Export-led growth is a familiar concept. Countries like China, South Korea, and Vietnam have thrived by building strong export industries supported by modern infrastructure, competitive manufacturing, and integrated supply chains. Pakistan, however, has traditionally exported what it has in surplus rather than producing goods designed to compete globally. This key difference means Pakistan’s export base remains weak and vulnerable.

Another overlooked fact is the growing importance of remittances. Money sent home by overseas Pakistanis has, at times, exceeded export earnings. Unlike exports, remittances do not rely on importing raw materials or machinery, making them a cleaner source of foreign exchange. Yet remittances receive far less policy focus, while exports continue to be pushed despite their embedded costs.

Pakistan’s export sectors heavily depend on imported inputs. For example, textiles require imported machinery, dyes, and chemicals. When the government incentivizes exports through subsidies or tax breaks, imports rise as well, leading to a widening trade deficit. This recurring pattern has dragged Pakistan into 24 IMF programs over the years, each time reflecting the failure to break this cycle.

The latest data underscores this challenge. After a brief period of trade surplus—largely due to administrative controls rather than competitiveness—the trade deficit has again widened. From July to April last fiscal year, the deficit was $19.6 billion; this year, it has grown to $21.35 billion. Meanwhile, foreign exchange reserves remain precarious, projected at $14 billion by fiscal year-end, but this includes $16 billion in rollovers from friendly nations, essentially borrowed funds that cannot be counted on long term.

The IMF’s October 2024 review sharply criticized Pakistan’s economic policies. Government interventions like price controls, subsidies, and protective tariffs have distorted markets, hindered competition, and trapped resources in inefficient “infant” industries. Despite years of support, these sectors have failed to become engines of growth.

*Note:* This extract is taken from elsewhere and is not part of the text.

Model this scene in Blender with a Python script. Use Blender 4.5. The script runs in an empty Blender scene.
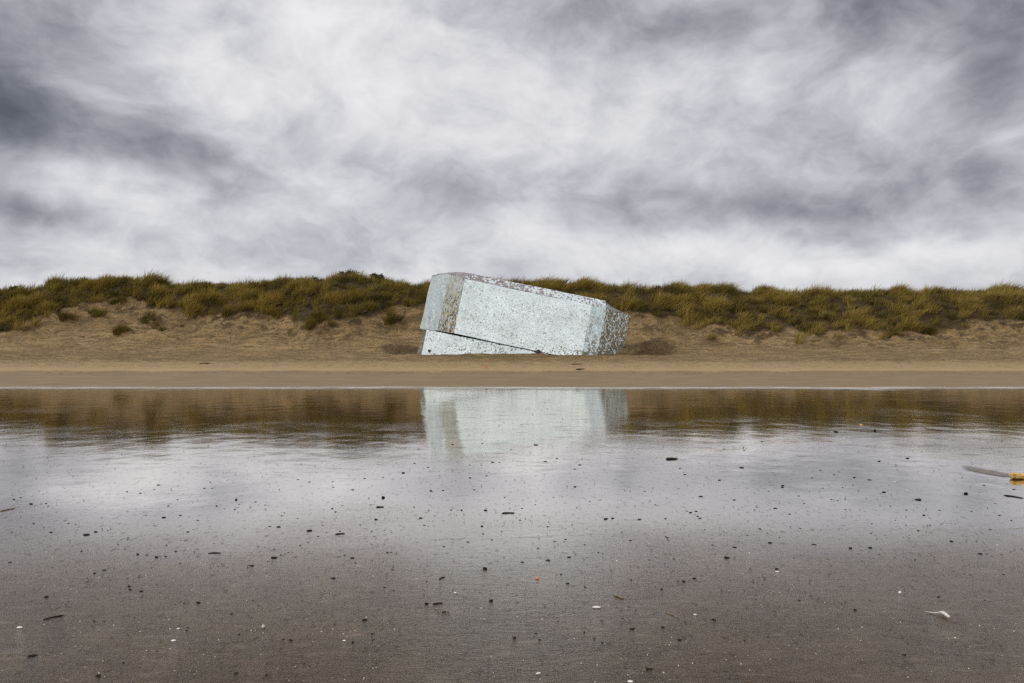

Paradoxically, while government officials—including the finance minister and State Bank governor—have pledged to avoid market-distorting incentives and ensure a level playing field, exporters and industrial lobbies continue to demand more tax breaks and subsidies ahead of the new budget. This cycle of rent-seeking undermines any meaningful reform.

The core problem remains Pakistan’s uncompetitive productive base. Without real reforms to increase efficiency, foster innovation, and build globally competitive industries, export incentives alone will not yield sustainable growth.

What Pakistan truly needs is a fresh economic vision focused on:

  • Building industries that produce for global demand, not just local surpluses
  • Diversifying exports beyond traditional sectors like textiles and agriculture
  • Developing local supply chains to reduce dependence on imported inputs
  • Encouraging and formalizing remittance flows as a vital foreign exchange source
  • Creating a transparent, fair regulatory environment that rewards competition, not connections

In short, Pakistan must transition from a subsidy-dependent, rent-seeking economy to one driven by productivity and market forces. This requires embracing difficult reforms rather than relying on short-term fixes.

Minister Aurangzeb’s emphasis on export-led growth is not misguided, but it is dangerously incomplete. Without addressing the structural weaknesses in Pakistan’s economy, pushing exports will remain a costly gamble with limited returns.

It’s time for policymakers to break the cycle, move beyond outdated models, and build an economy capable of delivering real, lasting prosperity.